What issues would you like the U.S. presidential candidates to address?
Orseno: We simply have to start investing in our infrastructure again — not only at Metra, and not only on railroads. Across the country, there is a huge need to rebuild our aging highways, bridges, railroads, mass transit, etc. I would like to see the campaign address this very critical issue.
What will be an important issue for LACMTA in 2016?
Washington: In Los Angeles County, we know 2016 is going to be an exciting year. We're poised to open two new rail lines, and at the same time we have three more under construction along with massive highway upgrades. It's the largest modern public works project in the country. We're proud to be creating a transportation system that serves all of Los Angeles County and operates in the most efficient, cost effective and customer-responsive manner possible.
But we need additional investment in our transportation infrastructure to finish the buildout and keep what we already have in good repair. That's why the Metro Board of Directors is considering a potential ballot measure for November 2016. As it has in the past, a successful tax initiative would work as a leveraging tool, at the same time it provides financing for projects and repairs. A board decision is expected in early summer of 2016.
What are the potential obstacles to LACMTA meeting its goals next year?
Washington: We have the ability to become the transportation infrastructure capital of the world. But like other transportation agencies across the country, we are challenged by an uncertain financial future. L.A. County residents have demonstrated a will to rebuild our infrastructure and expand on it by taxing themselves to support transit. But we must also have a long-term surface transportation bill that we can depend on so that we can plan for the future and work toward the goals that will create the balanced transportation system our region needs.
What issues would you like the U.S. presidential candidates to address?
Washington: There has been almost no talk of our national infrastructure deficit and this must be addressed.
As a nation we are not taking care of the assets gifted to us by previous generations.

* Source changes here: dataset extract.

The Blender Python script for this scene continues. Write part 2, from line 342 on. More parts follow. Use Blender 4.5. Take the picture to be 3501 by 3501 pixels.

Countless studies have shown that a lack of investment in public infrastructure costs billions of dollars a year in lost productivity, as people sit in traffic or wait for delayed shipments. Of even greater importance: Lack of good repair can be a threat to public safety.
At Metro, safety and security is our No. 1 priority. We agree that fiscal discipline must be the norm. But for us, the bottom line is the safety and security of our patrons, our employees and the public. This is not only a humanitarian way of thinking, it’s good business.
And if we are successful, at some point in the future they may name this time the “period of infrastructure investment.” That would be something amazing to be proud of, and I know our grandchildren would be grateful.